◆ Prompt
The required output consists solely of the lines from the top of the listing through the line containing "from mathutils import Vector, Matrix", transcribed exactly.
——
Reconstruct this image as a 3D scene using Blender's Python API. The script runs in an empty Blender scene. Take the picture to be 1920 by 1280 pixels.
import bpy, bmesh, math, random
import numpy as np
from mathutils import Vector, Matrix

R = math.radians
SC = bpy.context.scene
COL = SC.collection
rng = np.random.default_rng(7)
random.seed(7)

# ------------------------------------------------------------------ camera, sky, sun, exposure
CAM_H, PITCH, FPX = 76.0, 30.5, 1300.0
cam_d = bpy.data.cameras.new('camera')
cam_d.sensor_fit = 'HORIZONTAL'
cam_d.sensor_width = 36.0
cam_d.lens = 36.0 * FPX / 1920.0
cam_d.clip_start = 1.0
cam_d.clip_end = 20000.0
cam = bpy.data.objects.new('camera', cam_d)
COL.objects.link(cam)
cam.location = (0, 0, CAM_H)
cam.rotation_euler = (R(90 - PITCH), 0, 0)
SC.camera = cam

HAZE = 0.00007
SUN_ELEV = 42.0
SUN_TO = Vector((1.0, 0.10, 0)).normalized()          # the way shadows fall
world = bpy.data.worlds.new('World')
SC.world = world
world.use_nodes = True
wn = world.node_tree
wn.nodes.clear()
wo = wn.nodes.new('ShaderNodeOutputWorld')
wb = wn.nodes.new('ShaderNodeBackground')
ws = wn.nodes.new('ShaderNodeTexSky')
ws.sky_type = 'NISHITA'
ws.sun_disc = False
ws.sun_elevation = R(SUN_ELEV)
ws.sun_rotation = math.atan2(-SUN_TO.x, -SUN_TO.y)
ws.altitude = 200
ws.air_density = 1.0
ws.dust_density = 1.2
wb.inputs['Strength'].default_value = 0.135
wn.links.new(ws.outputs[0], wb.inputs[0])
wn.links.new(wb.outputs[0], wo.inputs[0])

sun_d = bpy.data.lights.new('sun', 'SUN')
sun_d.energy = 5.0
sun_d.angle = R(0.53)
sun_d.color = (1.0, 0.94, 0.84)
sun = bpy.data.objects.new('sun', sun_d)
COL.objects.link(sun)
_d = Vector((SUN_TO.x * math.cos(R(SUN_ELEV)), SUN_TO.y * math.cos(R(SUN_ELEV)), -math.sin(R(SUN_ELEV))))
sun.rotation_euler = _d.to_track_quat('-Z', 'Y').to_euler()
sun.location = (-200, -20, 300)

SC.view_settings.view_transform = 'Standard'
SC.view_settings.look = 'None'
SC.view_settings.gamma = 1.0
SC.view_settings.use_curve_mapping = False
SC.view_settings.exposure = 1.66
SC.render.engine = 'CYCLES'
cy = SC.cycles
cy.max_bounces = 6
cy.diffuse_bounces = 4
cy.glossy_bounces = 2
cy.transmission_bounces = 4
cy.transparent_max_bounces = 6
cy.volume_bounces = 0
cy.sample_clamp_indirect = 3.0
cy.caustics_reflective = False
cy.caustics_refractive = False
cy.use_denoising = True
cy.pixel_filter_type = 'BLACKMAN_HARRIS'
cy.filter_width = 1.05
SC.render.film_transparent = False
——
◆ Final result
Reconstruct this image as a 3D scene using Blender's Python API. The script runs in an empty Blender scene. Take the picture to be 1920 by 1280 pixels.
import bpy, bmesh, math, random
import numpy as np
from mathutils import Vector, Matrix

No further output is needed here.